◆ **INSTRUCTION**
Go through the listing and write out all of it exactly.

▽

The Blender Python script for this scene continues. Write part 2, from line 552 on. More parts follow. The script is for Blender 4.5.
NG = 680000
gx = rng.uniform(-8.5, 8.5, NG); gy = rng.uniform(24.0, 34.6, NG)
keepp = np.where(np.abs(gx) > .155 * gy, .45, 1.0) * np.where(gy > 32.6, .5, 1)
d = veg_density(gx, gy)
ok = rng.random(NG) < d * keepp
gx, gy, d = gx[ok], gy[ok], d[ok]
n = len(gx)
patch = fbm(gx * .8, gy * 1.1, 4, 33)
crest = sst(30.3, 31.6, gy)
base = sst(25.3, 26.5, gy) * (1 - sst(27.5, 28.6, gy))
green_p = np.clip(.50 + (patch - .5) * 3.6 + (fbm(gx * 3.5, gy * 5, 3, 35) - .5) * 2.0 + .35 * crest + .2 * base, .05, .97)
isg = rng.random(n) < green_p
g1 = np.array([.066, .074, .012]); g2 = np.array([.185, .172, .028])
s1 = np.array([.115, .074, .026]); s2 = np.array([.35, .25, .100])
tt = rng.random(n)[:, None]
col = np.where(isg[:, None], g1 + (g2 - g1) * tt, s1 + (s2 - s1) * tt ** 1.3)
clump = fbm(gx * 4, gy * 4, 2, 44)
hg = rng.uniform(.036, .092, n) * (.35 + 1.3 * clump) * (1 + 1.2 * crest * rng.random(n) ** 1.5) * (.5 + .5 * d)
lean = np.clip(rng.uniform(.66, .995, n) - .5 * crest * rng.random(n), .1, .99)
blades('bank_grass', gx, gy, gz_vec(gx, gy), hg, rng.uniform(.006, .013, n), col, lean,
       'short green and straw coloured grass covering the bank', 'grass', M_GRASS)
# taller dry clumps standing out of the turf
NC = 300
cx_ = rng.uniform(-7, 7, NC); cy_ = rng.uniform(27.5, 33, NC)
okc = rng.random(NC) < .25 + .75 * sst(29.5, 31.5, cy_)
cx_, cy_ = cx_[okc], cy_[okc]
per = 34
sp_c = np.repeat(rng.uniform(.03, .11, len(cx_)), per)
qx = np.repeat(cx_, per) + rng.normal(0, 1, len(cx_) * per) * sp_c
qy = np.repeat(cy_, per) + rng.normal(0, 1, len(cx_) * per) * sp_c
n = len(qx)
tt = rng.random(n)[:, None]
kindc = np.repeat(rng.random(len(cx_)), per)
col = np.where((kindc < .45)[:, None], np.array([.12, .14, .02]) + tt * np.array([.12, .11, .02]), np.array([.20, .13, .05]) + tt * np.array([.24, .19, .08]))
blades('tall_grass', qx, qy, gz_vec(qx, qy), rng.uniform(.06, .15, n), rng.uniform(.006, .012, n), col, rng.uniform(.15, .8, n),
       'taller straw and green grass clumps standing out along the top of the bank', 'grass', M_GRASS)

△

◆ **FINISHED EXERCISE**
The Blender Python script for this scene continues. Write part 2, from line 552 on. More parts follow. The script is for Blender 4.5.
NG = 680000
gx = rng.uniform(-8.5, 8.5, NG); gy = rng.uniform(24.0, 34.6, NG)
keepp = np.where(np.abs(gx) > .155 * gy, .45, 1.0) * np.where(gy > 32.6, .5, 1)
d = veg_density(gx, gy)
ok = rng.random(NG) < d * keepp
gx, gy, d = gx[ok], gy[ok], d[ok]
n = len(gx)
patch = fbm(gx * .8, gy * 1.1, 4, 33)
crest = sst(30.3, 31.6, gy)
base = sst(25.3, 26.5, gy) * (1 - sst(27.5, 28.6, gy))
green_p = np.clip(.50 + (patch - .5) * 3.6 + (fbm(gx * 3.5, gy * 5, 3, 35) - .5) * 2.0 + .35 * crest + .2 * base, .05, .97)
isg = rng.random(n) < green_p
g1 = np.array([.066, .074, .012]); g2 = np.array([.185, .172, .028])
s1 = np.array([.115, .074, .026]); s2 = np.array([.35, .25, .100])
tt = rng.random(n)[:, None]
col = np.where(isg[:, None], g1 + (g2 - g1) * tt, s1 + (s2 - s1) * tt ** 1.3)
clump = fbm(gx * 4, gy * 4, 2, 44)
hg = rng.uniform(.036, .092, n) * (.35 + 1.3 * clump) * (1 + 1.2 * crest * rng.random(n) ** 1.5) * (.5 + .5 * d)
lean = np.clip(rng.uniform(.66, .995, n) - .5 * crest * rng.random(n), .1, .99)
blades('bank_grass', gx, gy, gz_vec(gx, gy), hg, rng.uniform(.006, .013, n), col, lean,
       'short green and straw coloured grass covering the bank', 'grass', M_GRASS)
# taller dry clumps standing out of the turf
NC = 300
cx_ = rng.uniform(-7, 7, NC); cy_ = rng.uniform(27.5, 33, NC)
okc = rng.random(NC) < .25 + .75 * sst(29.5, 31.5, cy_)
cx_, cy_ = cx_[okc], cy_[okc]
per = 34
sp_c = np.repeat(rng.uniform(.03, .11, len(cx_)), per)
qx = np.repeat(cx_, per) + rng.normal(0, 1, len(cx_) * per) * sp_c
qy = np.repeat(cy_, per) + rng.normal(0, 1, len(cx_) * per) * sp_c
n = len(qx)
tt = rng.random(n)[:, None]
kindc = np.repeat(rng.random(len(cx_)), per)
col = np.where((kindc < .45)[:, None], np.array([.12, .14, .02]) + tt * np.array([.12, .11, .02]), np.array([.20, .13, .05]) + tt * np.array([.24, .19, .08]))
blades('tall_grass', qx, qy, gz_vec(qx, qy), rng.uniform(.06, .15, n), rng.uniform(.006, .012, n), col, rng.uniform(.15, .8, n),
       'taller straw and green grass clumps standing out along the top of the bank', 'grass', M_GRASS)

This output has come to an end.